Treasury Provides TARP Funds to Federal Reserve

November 25, 2008 U.S. Treasury release:

Treasury Provides TARP Funds to Federal Reserve
Consumer ABS Lending Facility

Washington– The U.S. Treasury Department today announced it will allocate $20 billion to back a lending facility for the consumer asset backed securities market established by the Federal Reserve Bank of New York.

The asset backed securities market provides liquidity to financial institutions that provide small business loans and consumer lending such as auto loans, student loans, and credit cards. While ABS issuances in these categories were roughly $240 billion in 2007, issuance of consumer ABS declined precipitously in the third quarter of 2008 before essentially coming to a halt in October. Continued disruption in the ABS market could further deteriorate credit availability for consumers and increase the prospects for further deterioration in the economy generally.

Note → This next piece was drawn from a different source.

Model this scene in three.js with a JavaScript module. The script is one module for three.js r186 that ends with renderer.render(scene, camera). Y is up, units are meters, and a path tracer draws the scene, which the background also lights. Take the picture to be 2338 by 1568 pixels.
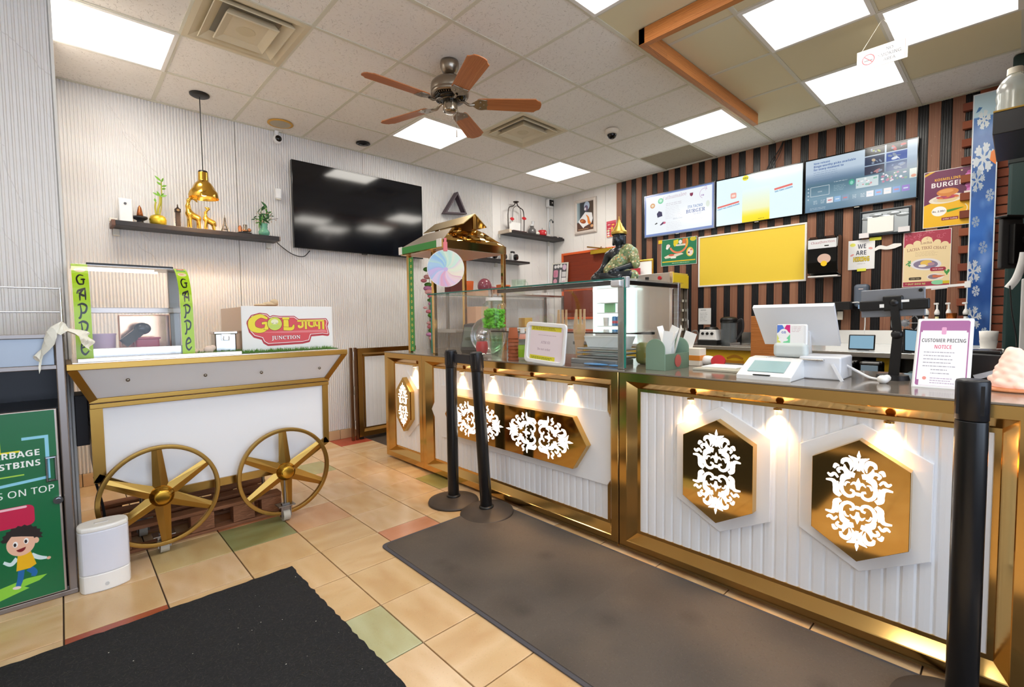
import * as THREE from 'three';
import { RoundedBoxGeometry } from 'three/addons/geometries/RoundedBoxGeometry.js';
import { mergeGeometries } from 'three/addons/utils/BufferGeometryUtils.js';
import { RectAreaLightUniformsLib } from 'three/addons/lights/RectAreaLightUniformsLib.js';
import { MarchingCubes } from 'three/addons/objects/MarchingCubes.js';

/* ---------- camera, daylight, exposure ---------- */
const scene = new THREE.Scene();
const camera = new THREE.PerspectiveCamera(71.435, 2338 / 1568, 0.05, 60);
camera.position.set(0, 1.2458, 0);
camera.rotation.set(-0.0511, -0.7566, -0.0124, 'YXZ');
scene.background = new THREE.Color(1.55, 1.85, 2.3);            // overcast daylight beyond the shopfront
const renderer = new THREE.WebGLRenderer({ antialias: true });
renderer.toneMapping = THREE.LinearToneMapping;
renderer.toneMappingExposure = 2.0;
renderer.shadowMap.enabled = true;
RectAreaLightUniformsLib.init();
const PANEL_LIGHT = 6.0, PANEL_GLOW = 1.6, SPOT_LIGHT = 0.4;

/* ---------- room numbers (metres) ---------- */
const H = 3.051, ZB = -4.893, XM = 5.519, XL = -1.85, ZF = 2.45;
const XV = { '-2': 0.6245, '-1': 1.2059, 0: 1.8038, 1: 2.4121, 2: 3.0221, 3: 3.6383, 4: 4.2431, 5: 4.8678 };
const ZU = { '-3': -4.2633, '-2': -3.6531, '-1': -3.0226, 0: -2.4047, 1: -1.8014, 2: -1.2107, 3: -0.6353 };
const gx = (v) => XV[v] ?? (v < -2 ? 0.6245 + (v + 2) * 0.61 : Math.min(XM, 4.8678 + (v - 5) * 0.6096));
const gz = (u) => ZU[u] ?? (u < -3 ? Math.max(ZB, -4.2633 + (u + 3) * 0.6096) : -0.6353 + (u - 3) * 0.6096);

/* ---------- helpers ---------- */
let seed = 7;
const rnd = () => { seed = (seed + 0x6d2b79f5) | 0; let t = Math.imul(seed ^ (seed >>> 15), 1 | seed); t = (t + Math.imul(t ^ (t >>> 7), 61 | t)) ^ t; return ((t ^ (t >>> 14)) >>> 0) / 4294967296; };
const rr = (a, b) => a + (b - a) * rnd();
const PI = Math.PI;
const V3 = (x, y, z) => new THREE.Vector3(x, y, z), V2 = (x, y) => new THREE.Vector2(x, y);
const std = (color, roughness = 0.5, metalness = 0, more = {}) => new THREE.MeshStandardMaterial({ color, roughness, metalness, ...more });
const phys = (color, roughness, more = {}) => new THREE.MeshPhysicalMaterial({ color, roughness, ...more });
function merge(list) {
  const a = (Array.isArray(list) ? list.flat(3) : [list]).map((g) => {
    const n = g.index ? g.toNonIndexed() : g.clone();
    for (const k of Object.keys(n.attributes)) if (!['position', 'normal', 'uv'].includes(k)) n.deleteAttribute(k);
    if (!n.attributes.uv) n.setAttribute('uv', new THREE.BufferAttribute(new Float32Array(n.attributes.position.count * 2), 2));
    if (!n.attributes.normal) n.computeVertexNormals();
    return n;
  });
  return a.length === 1 ? a[0] : mergeGeometries(a);
}
const counts = {};
function numbered(name) { const n = (counts[name] = (counts[name] ?? -1) + 1); return n ? name + '_' + String(n).padStart(3, '0') : name; }
function part(name, geos, material, parent) {
  const m = new THREE.Mesh(merge(geos), material); m.name = name; m.castShadow = m.receiveShadow = true;
  parent.add(m); return m;
}
function tag(o, label, category, group) { o.userData = { label, category }; if (group) o.userData.group = group; return o; }
function thing(name, label, category, [x, y, z] = [0, 0, 0], turn = 0, group) {
  const o = new THREE.Group(); o.name = numbered(name); scene.add(o);
  o.position.set(x, y, z); o.rotation.y = turn;
  return tag(o, label, category, group);
}
function single(name, label, category, geos, material, [x, y, z] = [0, 0, 0], turn = 0, group) {
  const m = part(numbered(name), geos, material, scene); m.position.set(x, y, z); m.rotation.y = turn;
  return tag(m, label, category, group);
}
function copy(o, label, [x, y, z], turn, group) {
  const c = o.clone(); c.name = numbered(o.name.replace(/_\d{3}$/, '')); scene.add(c); c.position.set(x, y, z);
  if (turn !== undefined) c.rotation.y = turn;
  tag(c, label ?? o.userData.label, o.userData.category, group ?? o.userData.group); return c;
}
function struct(name, geos, material, parent) {
  if (!geos) { const g = new THREE.Group(); g.name = name; g.userData = { kind: 'structure' }; scene.add(g); return g; }
  const m = part(name, geos, material, parent ?? scene); if (!parent) m.userData = { kind: 'structure' }; return m;
}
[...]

This facility, the Term Asset Backed Securities Loan Facility, is intended to assist the credit markets in accommodating the credit needs of consumers and small businesses by facilitating the issuance of ABS and improving ABS market conditions. The underlying credit exposures of eligible securities initially must be newly or recently originated auto loans, student loans, credit card loans or small business loans guaranteed by the U.S. Small Business Administration. The facility may be expanded over time and eligible asset classes may be expanded later to include other assets, such as commercial mortgage-backed securities, non-agency residential mortgage-backed securities or other asset classes.

Under the new facility, the Federal Reserve Bank of New York will lend up to $200 billion on a non-recourse basis to holders of newly issued AAA-rated ABS for a term of at least one year. The Federal Reserve will lend an amount equal to the market value of the ABS less a haircut and will be secured at all times by the ABS. The U.S. Treasury Department will provide a $20 billion of credit protection to the Federal Reserve in connection with the facility, using its authorities in the Emergency Economic Stabilization Act of 2008. The attached term sheet describes the basic terms and operational details of the facility.